In this situation, the banks competed by lowering their lending standards. The paper entrepreneurs - the Bonds, Skases et al. - who would have been shown the door if they had brought their highly leveraged takeover schemes to the banks before financial deregulation, were welcomed as profitable customers.

But in the new regime, the established banks welcomed the opportunity to expand their lending and the new banks were given an opportunity to justify the expense of operating their new licences.

Consciously or unconsciously, the banks engineered a speculative boom in corporate takeovers. Towards the end, no corporation, no matter how large, was safe, including BHP, which came within an inch of being taken over by Robert Holmes a Court.

The speculative binge was both the cause and consequence of the sharemarket bubble, which collapsed in October 1987. The wave of bankruptcies that followed left the banks with $28 billion in non-performing loans. The pain for this was shared between Victorian and South Australian taxpayers, who lost their state banks, and the commercial banks' shareholders and customers who lost equity or paid higher margins between borrowing and lending rates.

Eventually the crash led to the "recession Australia had to have" in 1990. It was exacerbated by the tax regime, which allowed an avoidance scheme tailor-made for paper entrepreneurs involving separation of income from dividends from interest expense, which allowed all the interest expense to be deductible against tax.

Like all avoidance schemes, it was complex. I was responsible for the death of quite a few trees unsuccessfully trying to explain what was going on. My feelings on this are a bit like I imagine the British foreign secretary, Lord Palmerston, felt when he was asked to explain the long-running dispute between Prussia and Denmark over Schleswig-Holstein: "There are only three people who have ever understood it: one was Prince Albert and he is dead; the second was a German professor who became mad; I am the third and I have forgotten all about it."

But those who forget history are bound to repeat it. The common link between the 1920s, early 1980s and now is a plentiful supply of money and a dearth of productive investment opportunities leading to an increasing search for opportunities for profit from financial engineering based on leverage and tax avoidance.
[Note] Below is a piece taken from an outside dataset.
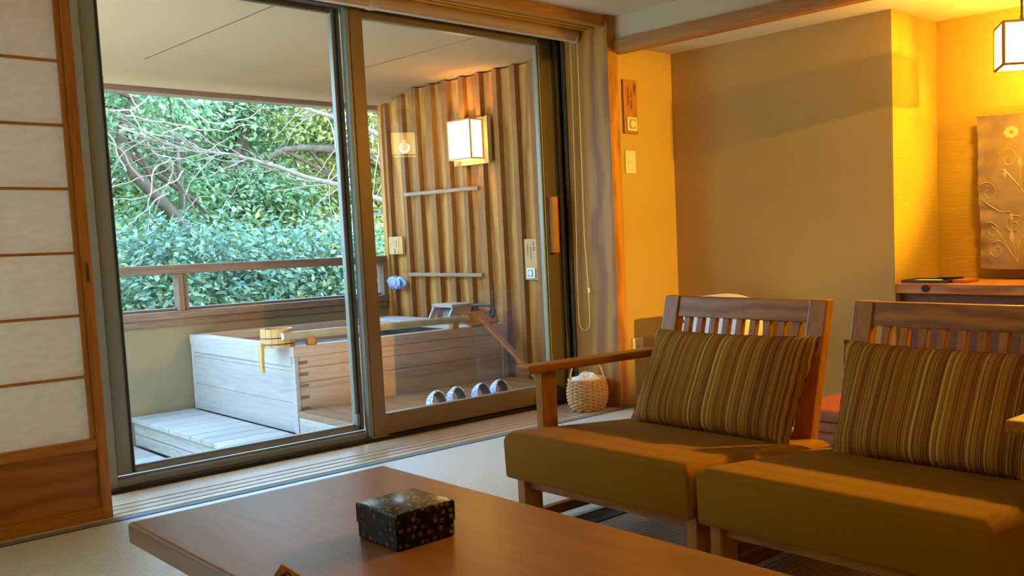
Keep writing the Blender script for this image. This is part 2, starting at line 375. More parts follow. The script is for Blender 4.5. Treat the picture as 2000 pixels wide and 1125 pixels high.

I doubt if James Packer would have realised $4 billion of Publishing and Broadcasting Ltd assets or Kerry Stokes $3.2 billion against his media assets via sales to private equity groups if they had to pay capital gains tax on the transaction, because the sales are seen as "refinancing" rather than an asset sale. Similarly, the private equity holders of the assets who hope to make a capital gain by "flipping" the assets in four to five years' time rather than earn taxable dividends would not have been prepared to pay such an apparently huge premium above the market price if they knew it would be liable for capital gains tax.

It is not only media laws that are tailor-made for the moguls. Legislation now in the Senate will mean that overseas investors will no longer have to pay capital gains tax on Australian investments that have less than half their assets in property.

As I understand the situation, the loopholes in the tax act that allowed the 1980s entrepreneurs to separate income from expense to minimise tax still remain.

The wash-up from the 1980s showed conclusively that the paper entrepreneurs didn't have any real ability to improve the underlying productivity of the assets they acquired except a largely illusory hope that their slash, burn and break up strategies would expose hidden value.

But for the most part their activities were based on a willingness of financial institutions to lend without real regard for risk and a reliance on the sharemarket bubble continuing to expand until assets were divested tax free.

Are the deals now being mooted also dependent on a continually rising sharemarket and a tax regime sympathetic to speculation in financial assets rather than investment in productive capacity?

The big question is whether there really is value inherent in the corporations that are and will be subject to this latest wave of takeover activity that can only be unlocked by the knowledge and financial genius of the private equity groups or, as in the previous speculative wave of corporate takeover activity, what is being unlocked is the claims of the tax commissioner to corporate tax being accessed in order to finance the interest expense on the highly leveraged money used to finance the takeovers.

If this is the case, Australians will be robbed twice: once as taxpayers who must make up the difference or put up with lower-quality public services, and secondly through an underperforming economy as interest rates rise and the opportunity costs of financial speculation crowd out productive investment.